Last week, my daughter and I were over at a friend's house playing with her two girls, one of whom is older. My 2-year-old suddenly came running over to me with a look of horror and disgust on her face, gripping something plastic and pink in her tiny, white-knuckled fist.

"I DON'T LIKE THIS DOLLY!" she declared urgently, pressing a Barbie doll into my leg so I could relieve her of it.

I laughed and put it back and told her simply not to play with it if she didn't like it. The Barbie remained in the penalty box for the remainder of the play date, quietly accepting of her exile. You know, because she's a toy. Who can't talk or feel or respond to stimuli.

Until now.

In case you missed it, Mattel is soon rolling out its brand new, game-changing addition to the Barbie collection: Hello Barbie, an artificially intelligent new playmate coming to a store near you. And coming to a Christmas list near you. Then it'll be coming to a child's toy box near you. Then to a dark corner of a room in which you're quietly reading, near you. And—watch out!—a couch near you. And closer. Slowly, slowly closer.

Don't make any sudden moves.

No, it isn't really like that. Hello Barbie is pre-programmed with thousands of lines of carefully crafted script read by a professional actress, and the technology which powers allow her to select the most appropriate one in response to your child, making it seem as though they are engaged in genuine conversation. You know, sort of like how the Terminator did in T2? Barbie will also be programmed to play verbal games and recall certain important facts your child supplies to her, and to use those facts to prompt a chat session or just generally make her seem like a more sympathetic friend and better listener. She's prepared to delve into all the tough stuff with your kid: God, bullies, insecurities regarding physical appearance. You know, all the topics you used to wish you could discuss with your childhood Barbie doll if she weren't just a dumb piece of plastic with hair dressed as an 80s club kid.
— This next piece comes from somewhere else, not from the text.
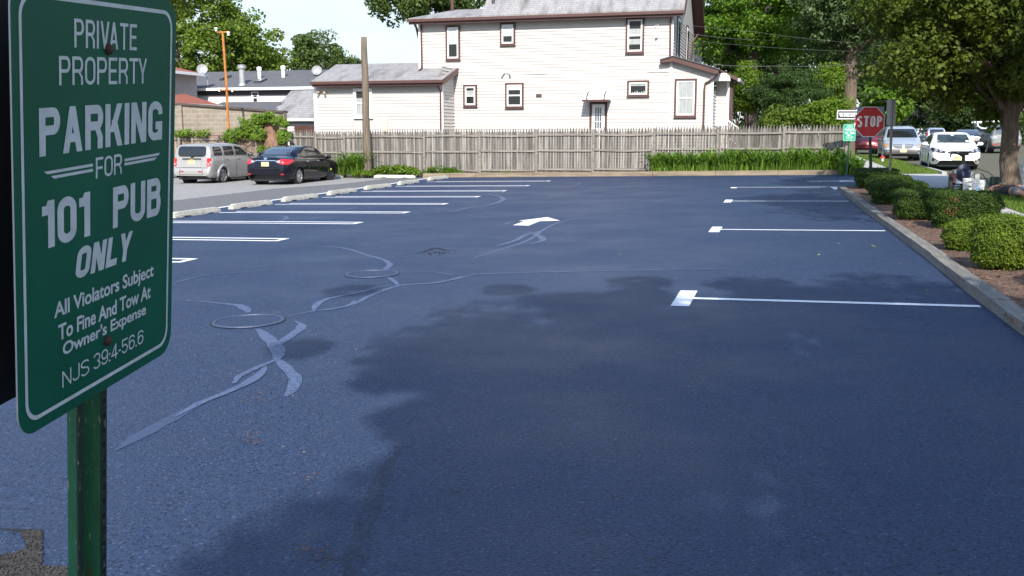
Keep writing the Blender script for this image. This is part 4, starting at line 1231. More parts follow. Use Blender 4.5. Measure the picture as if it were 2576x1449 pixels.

According to the Times article, it seems as though the people behind the doll have taken great pains to create a character who will be a positive influence on young girls, stressing the importance of being smart and talented aside from just pretty (like Barbie herself). More good news: to accommodate her battery packs, Barbie's thighs have been widened ever so slightly. Girl, I feel you. I must be accommodating fifty battery packs in each of my legs, if you know what I mean. Welcome to the real world, honey.

The creep factor feels awfully high here, and I'm a little concerned at where the advances will take our blonde friend in a few years when my kid isn't horrified by a regular, old, analog Barbie. By then, will she be originating thoughts and conceiving her own opinions? Will she be able to give sophisticated responses to the questions posed by your child? Will she be capable of formulating complex plans to indoctrinate her young owner into doing her bidding and listening to her voice as an authority above and beyond that of her parents? Somehow, when I consider the idea of an artificially intelligent toy, it's impossible not to end up down the "Twilight Zone Evil Dolly" mental path.

I think that for now, I'll just nurture my child's healthy fear of Barbie and hope that we can wait to introduce her into our home until she's been thoroughly vetted.